If you own, manage or operate a lift in the UK, you are a duty-holder under the Lifting Operations and Lifting Equipment Regulations 1998 (LOLER). The regulation is short, the consequences of getting it wrong are not. Here is the working summary every property manager and facilities lead should know.
What LOLER actually requires
LOLER is concerned with the safe use of lifting equipment — including passenger lifts, goods lifts, platform lifts and dumb-waiters. It applies whenever lifting equipment is used at work, which captures virtually every lift in a commercial, residential-block or public building.
The regulation requires that lifting equipment is strong, stable, suitable, properly installed, safely positioned and clearly marked. Then comes the part most duty-holders are aware of: the Thorough Examination.
Thorough Examination intervals
The standard intervals are:
- Every 6 months — for lifts carrying people
- Every 12 months — for lifts carrying only goods
- After substantial modification or following exceptional circumstances
Who can do a Thorough Examination?
It must be carried out by a Competent Person — defined as an engineer with the practical and theoretical knowledge to detect defects and assess their importance. In practice, this is almost always provided by an independent inspection body (often via your insurer), not by your maintenance contractor.
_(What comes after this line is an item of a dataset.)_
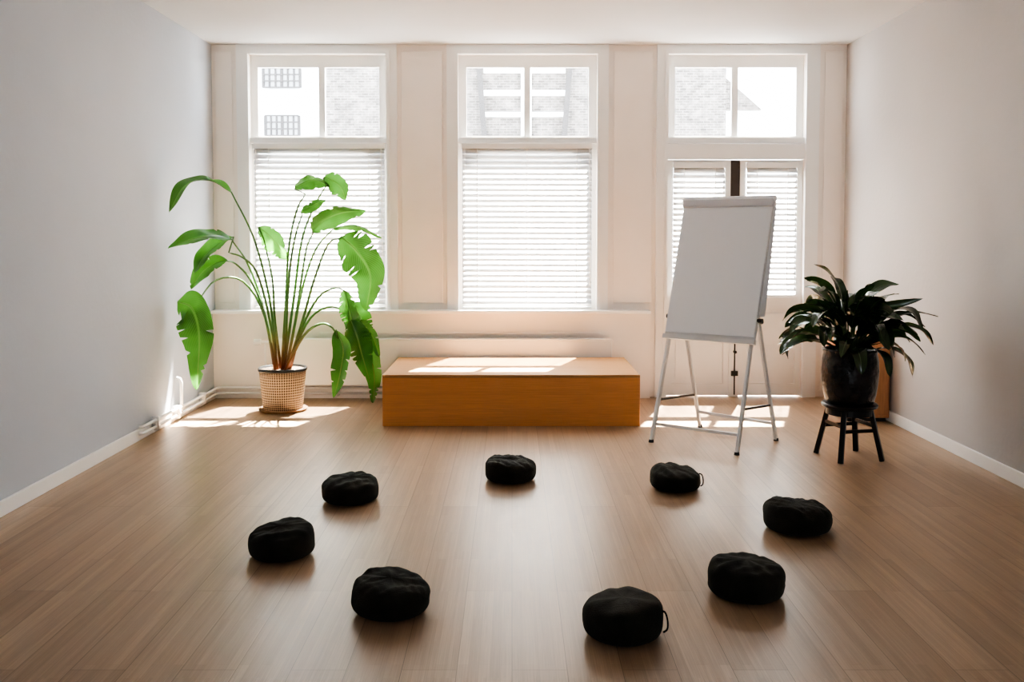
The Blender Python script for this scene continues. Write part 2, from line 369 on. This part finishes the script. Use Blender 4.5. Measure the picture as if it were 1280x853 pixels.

The two roles must be independent.
The maintenance contractor's role is to keep the lift in safe working order, action remedial works arising from the Thorough Examination, and provide planned preventative maintenance. We do not perform the Thorough Examination ourselves — but we work hand-in-hand with your inspecting engineer.
Defects: A, B and C reports
Reports typically grade defects by urgency. Category A or 'imminent risk of serious injury' findings require the lift to be taken out of service immediately. The inspector is also obliged to notify the Health and Safety Executive (HSE) under RIDDOR.
Category B and C findings have stated remediation timescales — and missing those timescales is what tends to attract enforcement action. Treating a defect report as a tracked workstream, not a filing exercise, is the single most useful thing duty-holders can do.
Practical checklist for duty-holders
- Confirm in writing who your Competent Person is and at what interval they inspect.
- Keep the most recent Thorough Examination report on or near the lift.
- Track every reported defect with an owner, target date and evidence of completion.
- Make sure your maintenance contract includes the labour to clear common Category B/C items.
- Review your portfolio annually — defect patterns often reveal modernisation candidates.